Valery Gerasimov posa gli stivali sul terreno. Dopo essere stato sostituito dal colonnello generale Alexander Lapin come capo di Stato Maggiore, colui che fino ad oggi è stato al comando dell’esercito russo guiderà le truppe in Ucraina. Un salto di livello, dicono da Mosca, per garantire “un migliore coordinamento” e una “maggiore efficienza”, ma anche una risposta all’insofferenza dell’ala più dura dei nazionalisti per l’andamento del conflitto, più volte definito insoddisfacente, se non disastroso. Così, undici mesi dopo l’inizio dell’operazione militare e a soli tre mesi dalla nomina a comandante del generale Serghei Surovikin, la Federazione rimescola nuovamente le carte della partita ucraina.

La nomina di Gerasimov a capo delle truppe impegnate nel conflitto contro Kiev è una risposta anche a un altro attore di spicco di questo conflitto: il fondatore del gruppo paramilitare Wagner, Yevgeny Prigozhin, che poche ore prima aveva annunciato la conquista da parte dei suoi miliziani della città di Soledar, nel Donbass, affermando che “nessun’altra unità” aveva partecipato all’impresa. Ma poche ore dopo era stato smentito dal Cremlino. In precedenza era stato il portavoce della presidenza, Dmitry Peskov, a smentire la conquista di Soledar annunciata da Prigozhin: “Aspettiamo, non affrettiamoci, attendiamo dichiarazioni ufficiali”, aveva detto. Per poi far notare che se anche ci fosse la conferma, la vittoria sarebbe semplicemente un “successo tattico ottenuto quando avremo raggiunto gli obiettivi stabiliti dal Comandante Supremo”. Putin, appunto. “Il più alto livello del comando militare” deciso per l’operazione in Ucraina, ha spiegato il ministero della Difesa, è dovuto “all’ampliamento dei compiti” e alla necessità di coordinare non solo le azioni sul campo ma anche “il sostegno logistico” alle truppe.
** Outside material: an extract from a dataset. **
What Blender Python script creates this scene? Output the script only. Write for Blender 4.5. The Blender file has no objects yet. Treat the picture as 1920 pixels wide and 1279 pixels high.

Surovikin, che è capo delle forze aerospaziali, farà da vice a Gerasimov, insieme con il comandante delle truppe di terra Oleg Salyukov e il generale Alexey Kim.

Quella in atto per il controllo di Soledar e di Bakhmut, distante una quindicina di chilometri, è la battaglia “più sanguinosa”, secondo Mykhailo Podoliak, consigliere del presidente ucraino Volodymyr Zelensky. Kiev assicura che sta resistendo e anzi rilancia, dicendosi sicura di poter costringere i russi a ritirarsi dal suo territorio, a patto che la Nato fornisca le armi che finora ha rifiutato di mettere a disposizione dell’Ucraina temendo un coinvolgimento diretto nel conflitto. “Solo i missili con una gittata di oltre cento chilometri ci permetteranno di accelerare in modo significativo la liberazione dei territori”, ha affermato in un’intervista all’Afp Podolyak, dicendosi convinto che in tal caso Kiev risulterebbe vincitrice entro il prossimo autunno. Se i Paesi occidentali forniranno questi missili, gli ucraini si impegneranno a non usarli per attaccare la Russia.